Et que vaudront les considérations éthiques face aux froides réalités économiques ? Une heure d’aide à la personne facturée par une société spécialisée coûte aujourd’hui entre 25 et 40 euros, avant crédit d’impôt. Un robot Optimus vendu 10 000 euros représentera l’équivalent de 250 à 400 heures de prestation humaine, soit quelques mois de service à domicile pour une personne dépendante – et quelques semaines seulement pour une version proposée à 5 000 dollars.

En outre, Optimus ne sera pas qu’un robot. Il sera également une plateforme mobile d’apprentissage en continu, destinée à s’introduire dans les espaces les plus intimes de la vie quotidienne. Il enregistrera nos gestes, nos habitudes, nos routines, nos incohérences, nos faiblesses, etc. Il apprendra de nous directement, sans filtre, sans pause. Ce n’est plus une innovation, c’est la pénétration technologique dans la substance de nos existences.

Une trajectoire industrielle globale

Ce n’est pas tout.

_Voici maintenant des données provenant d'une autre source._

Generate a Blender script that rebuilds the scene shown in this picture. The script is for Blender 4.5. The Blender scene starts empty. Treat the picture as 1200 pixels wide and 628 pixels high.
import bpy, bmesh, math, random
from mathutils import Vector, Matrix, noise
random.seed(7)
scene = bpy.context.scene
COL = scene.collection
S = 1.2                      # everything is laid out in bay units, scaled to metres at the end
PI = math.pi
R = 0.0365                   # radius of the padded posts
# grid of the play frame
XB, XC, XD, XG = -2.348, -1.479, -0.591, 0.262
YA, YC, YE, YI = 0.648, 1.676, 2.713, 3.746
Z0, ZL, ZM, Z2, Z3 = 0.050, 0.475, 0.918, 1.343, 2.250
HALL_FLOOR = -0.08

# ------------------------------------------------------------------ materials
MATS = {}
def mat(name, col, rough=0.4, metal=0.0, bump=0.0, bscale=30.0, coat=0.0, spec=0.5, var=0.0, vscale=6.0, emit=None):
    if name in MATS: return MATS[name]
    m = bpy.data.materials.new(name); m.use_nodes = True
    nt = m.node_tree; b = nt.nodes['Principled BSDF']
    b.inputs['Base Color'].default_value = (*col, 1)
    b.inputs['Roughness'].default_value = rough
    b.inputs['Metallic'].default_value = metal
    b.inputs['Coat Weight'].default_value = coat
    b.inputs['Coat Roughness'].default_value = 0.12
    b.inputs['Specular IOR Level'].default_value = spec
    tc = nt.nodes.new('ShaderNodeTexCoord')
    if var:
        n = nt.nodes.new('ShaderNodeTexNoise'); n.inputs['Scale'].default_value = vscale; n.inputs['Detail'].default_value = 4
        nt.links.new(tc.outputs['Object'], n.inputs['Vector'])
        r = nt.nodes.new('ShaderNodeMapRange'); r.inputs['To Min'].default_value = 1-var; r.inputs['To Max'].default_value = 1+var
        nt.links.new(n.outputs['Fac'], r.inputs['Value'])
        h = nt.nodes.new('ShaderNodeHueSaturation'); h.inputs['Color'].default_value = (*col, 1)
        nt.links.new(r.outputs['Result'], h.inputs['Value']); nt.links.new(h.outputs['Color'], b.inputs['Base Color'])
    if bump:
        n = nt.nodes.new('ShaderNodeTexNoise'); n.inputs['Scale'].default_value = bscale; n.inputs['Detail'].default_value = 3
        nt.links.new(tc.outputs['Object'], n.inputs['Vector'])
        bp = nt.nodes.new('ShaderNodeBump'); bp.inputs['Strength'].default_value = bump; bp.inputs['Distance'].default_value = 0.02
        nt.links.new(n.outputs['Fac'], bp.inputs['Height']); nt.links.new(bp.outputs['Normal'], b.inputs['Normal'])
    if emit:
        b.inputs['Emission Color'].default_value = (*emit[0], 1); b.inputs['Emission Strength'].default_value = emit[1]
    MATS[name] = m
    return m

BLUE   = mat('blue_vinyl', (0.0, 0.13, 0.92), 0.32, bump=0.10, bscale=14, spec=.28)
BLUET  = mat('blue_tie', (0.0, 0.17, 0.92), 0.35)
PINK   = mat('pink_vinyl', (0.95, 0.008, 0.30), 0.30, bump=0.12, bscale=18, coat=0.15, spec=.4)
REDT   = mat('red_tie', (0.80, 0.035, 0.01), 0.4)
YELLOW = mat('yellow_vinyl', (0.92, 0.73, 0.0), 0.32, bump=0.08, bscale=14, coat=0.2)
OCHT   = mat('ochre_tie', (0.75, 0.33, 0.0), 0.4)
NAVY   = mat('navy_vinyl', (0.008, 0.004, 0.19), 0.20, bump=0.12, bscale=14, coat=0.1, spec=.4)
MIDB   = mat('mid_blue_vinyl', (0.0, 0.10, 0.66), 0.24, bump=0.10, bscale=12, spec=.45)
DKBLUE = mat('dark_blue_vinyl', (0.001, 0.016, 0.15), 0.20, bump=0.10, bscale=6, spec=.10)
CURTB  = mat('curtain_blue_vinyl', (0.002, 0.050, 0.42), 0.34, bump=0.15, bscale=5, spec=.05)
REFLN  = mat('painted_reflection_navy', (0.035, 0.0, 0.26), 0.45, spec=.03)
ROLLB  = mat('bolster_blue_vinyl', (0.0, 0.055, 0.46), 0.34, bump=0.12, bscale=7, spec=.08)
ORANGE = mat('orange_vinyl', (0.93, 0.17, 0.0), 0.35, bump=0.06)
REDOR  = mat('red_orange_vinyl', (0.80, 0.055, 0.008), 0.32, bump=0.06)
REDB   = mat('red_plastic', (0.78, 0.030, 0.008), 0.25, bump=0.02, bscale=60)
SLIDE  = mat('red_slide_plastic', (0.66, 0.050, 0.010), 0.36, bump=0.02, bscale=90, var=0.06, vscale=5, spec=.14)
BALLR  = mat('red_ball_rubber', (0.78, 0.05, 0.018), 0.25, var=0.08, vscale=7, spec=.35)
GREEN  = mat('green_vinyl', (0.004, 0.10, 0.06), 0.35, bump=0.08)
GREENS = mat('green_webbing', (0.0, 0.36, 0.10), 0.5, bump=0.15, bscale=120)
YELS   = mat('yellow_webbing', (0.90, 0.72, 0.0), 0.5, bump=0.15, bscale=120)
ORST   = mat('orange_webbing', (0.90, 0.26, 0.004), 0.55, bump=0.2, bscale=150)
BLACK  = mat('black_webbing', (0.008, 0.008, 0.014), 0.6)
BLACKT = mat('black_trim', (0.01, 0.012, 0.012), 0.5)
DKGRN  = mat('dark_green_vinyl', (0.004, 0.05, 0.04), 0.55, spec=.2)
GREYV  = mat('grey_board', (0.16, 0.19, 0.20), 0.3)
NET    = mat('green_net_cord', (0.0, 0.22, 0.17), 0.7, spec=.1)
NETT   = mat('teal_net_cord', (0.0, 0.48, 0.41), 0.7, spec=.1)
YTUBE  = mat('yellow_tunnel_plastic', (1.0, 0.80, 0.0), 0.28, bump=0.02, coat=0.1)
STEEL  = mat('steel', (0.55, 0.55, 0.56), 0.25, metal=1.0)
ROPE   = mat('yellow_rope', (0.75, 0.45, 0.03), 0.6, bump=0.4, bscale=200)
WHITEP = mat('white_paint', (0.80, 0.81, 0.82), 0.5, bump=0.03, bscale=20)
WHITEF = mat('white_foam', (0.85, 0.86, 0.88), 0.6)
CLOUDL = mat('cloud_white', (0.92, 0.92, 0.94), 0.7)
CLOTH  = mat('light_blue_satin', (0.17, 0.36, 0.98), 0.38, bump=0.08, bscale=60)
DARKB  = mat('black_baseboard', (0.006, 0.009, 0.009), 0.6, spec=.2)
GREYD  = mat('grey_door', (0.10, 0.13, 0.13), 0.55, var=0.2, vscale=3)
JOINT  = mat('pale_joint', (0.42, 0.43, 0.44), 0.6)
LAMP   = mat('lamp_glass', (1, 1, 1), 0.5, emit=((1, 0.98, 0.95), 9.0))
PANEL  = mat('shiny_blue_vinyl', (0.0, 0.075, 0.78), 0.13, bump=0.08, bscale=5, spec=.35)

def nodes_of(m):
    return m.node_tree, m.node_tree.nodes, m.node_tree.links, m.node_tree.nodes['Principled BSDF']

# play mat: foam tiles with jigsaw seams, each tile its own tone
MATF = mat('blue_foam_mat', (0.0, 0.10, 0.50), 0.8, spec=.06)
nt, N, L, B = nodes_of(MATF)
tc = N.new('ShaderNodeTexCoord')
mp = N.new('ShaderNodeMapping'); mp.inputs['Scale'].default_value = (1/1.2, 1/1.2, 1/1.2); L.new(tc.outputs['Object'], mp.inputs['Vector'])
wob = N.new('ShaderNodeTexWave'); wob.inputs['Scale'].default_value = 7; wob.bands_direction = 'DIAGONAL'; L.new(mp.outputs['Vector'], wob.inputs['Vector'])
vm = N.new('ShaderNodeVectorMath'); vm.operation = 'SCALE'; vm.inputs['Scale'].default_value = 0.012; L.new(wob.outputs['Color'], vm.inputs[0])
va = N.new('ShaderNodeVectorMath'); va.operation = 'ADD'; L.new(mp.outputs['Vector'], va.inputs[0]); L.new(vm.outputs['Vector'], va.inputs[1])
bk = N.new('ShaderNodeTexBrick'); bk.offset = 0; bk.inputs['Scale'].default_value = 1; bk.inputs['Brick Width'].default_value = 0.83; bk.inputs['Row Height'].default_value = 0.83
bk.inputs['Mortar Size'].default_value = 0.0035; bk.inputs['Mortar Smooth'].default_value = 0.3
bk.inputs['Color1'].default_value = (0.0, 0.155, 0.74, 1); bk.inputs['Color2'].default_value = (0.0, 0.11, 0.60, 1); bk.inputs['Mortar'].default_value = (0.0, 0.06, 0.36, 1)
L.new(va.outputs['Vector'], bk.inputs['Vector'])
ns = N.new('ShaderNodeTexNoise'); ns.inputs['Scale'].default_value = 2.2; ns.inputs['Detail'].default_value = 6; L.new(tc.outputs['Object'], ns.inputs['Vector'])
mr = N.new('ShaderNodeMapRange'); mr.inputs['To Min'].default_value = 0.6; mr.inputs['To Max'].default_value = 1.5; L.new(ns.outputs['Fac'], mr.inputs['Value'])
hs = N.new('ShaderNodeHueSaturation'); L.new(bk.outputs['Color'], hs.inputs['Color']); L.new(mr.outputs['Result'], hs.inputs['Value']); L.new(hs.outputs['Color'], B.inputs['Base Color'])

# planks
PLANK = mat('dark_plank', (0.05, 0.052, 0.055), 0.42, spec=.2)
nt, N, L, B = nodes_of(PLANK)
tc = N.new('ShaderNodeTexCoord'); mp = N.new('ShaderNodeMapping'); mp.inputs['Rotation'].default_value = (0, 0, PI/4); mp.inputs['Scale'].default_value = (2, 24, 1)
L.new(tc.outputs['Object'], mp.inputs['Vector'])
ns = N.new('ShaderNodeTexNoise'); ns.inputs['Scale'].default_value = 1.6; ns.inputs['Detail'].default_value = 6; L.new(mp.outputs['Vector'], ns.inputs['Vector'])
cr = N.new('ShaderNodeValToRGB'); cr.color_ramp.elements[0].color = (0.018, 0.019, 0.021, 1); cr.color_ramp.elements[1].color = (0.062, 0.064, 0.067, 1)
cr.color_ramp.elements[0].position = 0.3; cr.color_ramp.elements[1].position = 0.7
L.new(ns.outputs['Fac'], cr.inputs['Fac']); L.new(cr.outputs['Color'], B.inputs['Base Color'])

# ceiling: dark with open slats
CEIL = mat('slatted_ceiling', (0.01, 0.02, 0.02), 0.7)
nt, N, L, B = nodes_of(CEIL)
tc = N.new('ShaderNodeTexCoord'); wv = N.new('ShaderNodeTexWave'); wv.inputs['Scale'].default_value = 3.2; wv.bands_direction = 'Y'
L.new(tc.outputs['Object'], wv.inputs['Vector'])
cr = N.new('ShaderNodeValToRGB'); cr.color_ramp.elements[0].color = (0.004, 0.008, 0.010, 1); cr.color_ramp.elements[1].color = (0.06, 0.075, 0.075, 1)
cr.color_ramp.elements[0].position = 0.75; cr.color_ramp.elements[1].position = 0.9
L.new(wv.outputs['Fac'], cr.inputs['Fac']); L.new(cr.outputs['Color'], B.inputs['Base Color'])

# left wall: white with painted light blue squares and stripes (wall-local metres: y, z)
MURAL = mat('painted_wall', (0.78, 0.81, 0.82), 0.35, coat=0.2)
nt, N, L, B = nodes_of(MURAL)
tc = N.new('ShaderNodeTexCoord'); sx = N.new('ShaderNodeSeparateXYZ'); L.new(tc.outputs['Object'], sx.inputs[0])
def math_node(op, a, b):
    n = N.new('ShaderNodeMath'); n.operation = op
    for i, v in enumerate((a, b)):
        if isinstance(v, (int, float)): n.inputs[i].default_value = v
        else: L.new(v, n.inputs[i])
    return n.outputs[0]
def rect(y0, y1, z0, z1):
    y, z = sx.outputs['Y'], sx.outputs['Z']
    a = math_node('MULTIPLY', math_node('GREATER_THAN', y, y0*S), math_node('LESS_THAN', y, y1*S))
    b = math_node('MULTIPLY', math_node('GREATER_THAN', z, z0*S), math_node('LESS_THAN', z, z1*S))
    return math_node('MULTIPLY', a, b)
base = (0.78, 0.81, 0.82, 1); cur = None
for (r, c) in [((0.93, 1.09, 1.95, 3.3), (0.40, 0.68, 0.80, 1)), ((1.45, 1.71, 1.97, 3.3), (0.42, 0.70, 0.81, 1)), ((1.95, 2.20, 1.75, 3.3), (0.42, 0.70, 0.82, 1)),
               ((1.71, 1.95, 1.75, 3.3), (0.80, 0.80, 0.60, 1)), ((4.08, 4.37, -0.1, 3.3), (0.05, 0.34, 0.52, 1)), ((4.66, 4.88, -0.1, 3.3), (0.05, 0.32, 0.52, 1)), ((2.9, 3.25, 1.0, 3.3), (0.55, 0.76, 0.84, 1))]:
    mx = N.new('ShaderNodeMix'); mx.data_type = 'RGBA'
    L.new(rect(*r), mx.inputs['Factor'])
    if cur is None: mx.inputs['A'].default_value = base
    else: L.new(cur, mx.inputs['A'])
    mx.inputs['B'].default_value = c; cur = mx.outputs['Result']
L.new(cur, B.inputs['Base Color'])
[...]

Si ce basculement civilisationnel peut déjà nous sembler effrayant, il renferme également un basculement économique majeur car il repose aussi sur un projet industriel global. En effet, le 21 janvier 2025, au lendemain de sa prise de fonctions, Donald Trump a lancé le programme Stargate, destiné à renforcer l’avance technologique américaine en matière d’intelligence artificielle appliquée aux domaines stratégiques, dont l’exploitation robotisée de l’espace. C’est un plan de longue haleine visant à permettre aux États-Unis de devenir économiquement inatteignable par la Chine ou tout autre concurrent stratégique.

À terme, les États-Unis regardent vers les astéroïdes de type métallique, dont certains sont riches en platine, rhodium, osmium, et surtout iridium, un métal dont le prix de la tonne dépasse aujourd’hui 125 millions d’euros. On ne trouve pas de telles concentrations sur Mars ou la Lune, mais l’entraînement de robots généralistes comme Optimus s’inscrit dans la phase préparatoire à ces futures missions : développer une IA capable d’agir de manière autonome dans des environnements chaotiques, contraints, imprévisibles. Pour préparer les étapes suivantes.

Et quoi de mieux pour s’y préparer dans un premier temps que le désordre ordinaire de nos vies quotidiennes ? Salons encombrés, jouets au sol, déplacements imprévus, animaux domestiques, personnes âgées : tout devient scénario d’entraînement. Là où la Nasa conçoit des protocoles simulés, Musk choisit l’apprentissage par immersion dans le réel, brut, aléatoire, non modélisé.

Ce plan à grande échelle a d’ailleurs été confirmé par Tesla ce 26 mars puisque l’entreprise de Musk prévoit d’envoyer un exemplaire d’Optimus à bord de la fusée Starship pour une mission vers Mars d’ici à 2026, afin de tester ses capacités en conditions extrêmes, sans assistance humaine. Avec Optimus, Musk trace un corridor direct entre notre chambre à coucher et le sol accidenté de Mars. Ce n’est plus de la science-fiction. C’est une trajectoire industrielle bien réelle.